* **Exercise requirements**: Give the number of lines that include the word "Write", and nothing else.

■ ■ ■ ■

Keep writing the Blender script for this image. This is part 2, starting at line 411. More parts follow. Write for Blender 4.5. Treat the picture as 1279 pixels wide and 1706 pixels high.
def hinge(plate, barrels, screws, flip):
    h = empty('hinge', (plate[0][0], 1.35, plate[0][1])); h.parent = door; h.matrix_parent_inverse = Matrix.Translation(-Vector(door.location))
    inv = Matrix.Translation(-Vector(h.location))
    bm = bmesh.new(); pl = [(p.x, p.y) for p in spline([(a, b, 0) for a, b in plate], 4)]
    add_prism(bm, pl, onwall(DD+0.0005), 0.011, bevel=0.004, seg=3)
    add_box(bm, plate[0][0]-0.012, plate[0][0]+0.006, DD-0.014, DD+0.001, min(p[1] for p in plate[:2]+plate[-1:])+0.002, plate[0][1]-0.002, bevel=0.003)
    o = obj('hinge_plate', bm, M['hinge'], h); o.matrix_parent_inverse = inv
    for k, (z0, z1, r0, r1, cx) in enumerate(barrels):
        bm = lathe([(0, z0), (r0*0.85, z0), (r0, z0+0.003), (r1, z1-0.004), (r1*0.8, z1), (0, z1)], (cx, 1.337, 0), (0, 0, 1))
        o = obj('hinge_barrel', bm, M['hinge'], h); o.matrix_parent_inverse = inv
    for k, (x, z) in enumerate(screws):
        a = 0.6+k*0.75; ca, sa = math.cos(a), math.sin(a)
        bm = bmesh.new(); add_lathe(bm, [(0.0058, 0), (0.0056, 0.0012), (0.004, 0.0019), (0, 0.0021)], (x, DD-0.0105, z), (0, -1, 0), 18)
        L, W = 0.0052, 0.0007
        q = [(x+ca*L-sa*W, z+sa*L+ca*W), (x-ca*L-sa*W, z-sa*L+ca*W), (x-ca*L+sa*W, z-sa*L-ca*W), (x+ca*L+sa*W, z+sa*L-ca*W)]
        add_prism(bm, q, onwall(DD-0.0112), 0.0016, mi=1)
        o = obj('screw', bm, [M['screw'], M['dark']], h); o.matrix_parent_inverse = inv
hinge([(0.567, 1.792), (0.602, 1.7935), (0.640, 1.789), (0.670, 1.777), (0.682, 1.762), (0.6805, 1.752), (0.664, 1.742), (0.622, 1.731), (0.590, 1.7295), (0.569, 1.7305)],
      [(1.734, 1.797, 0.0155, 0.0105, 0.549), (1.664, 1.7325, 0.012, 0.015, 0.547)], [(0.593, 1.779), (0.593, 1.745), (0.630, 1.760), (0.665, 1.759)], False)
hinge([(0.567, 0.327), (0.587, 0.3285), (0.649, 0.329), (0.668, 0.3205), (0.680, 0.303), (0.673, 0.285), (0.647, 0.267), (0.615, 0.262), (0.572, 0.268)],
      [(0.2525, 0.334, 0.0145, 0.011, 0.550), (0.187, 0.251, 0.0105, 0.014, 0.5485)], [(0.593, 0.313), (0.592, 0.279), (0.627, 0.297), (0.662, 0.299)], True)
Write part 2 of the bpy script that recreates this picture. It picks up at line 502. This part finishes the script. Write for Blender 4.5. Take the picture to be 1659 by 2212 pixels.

■ ■ ■ ■

* **Solution to the exercise**: 2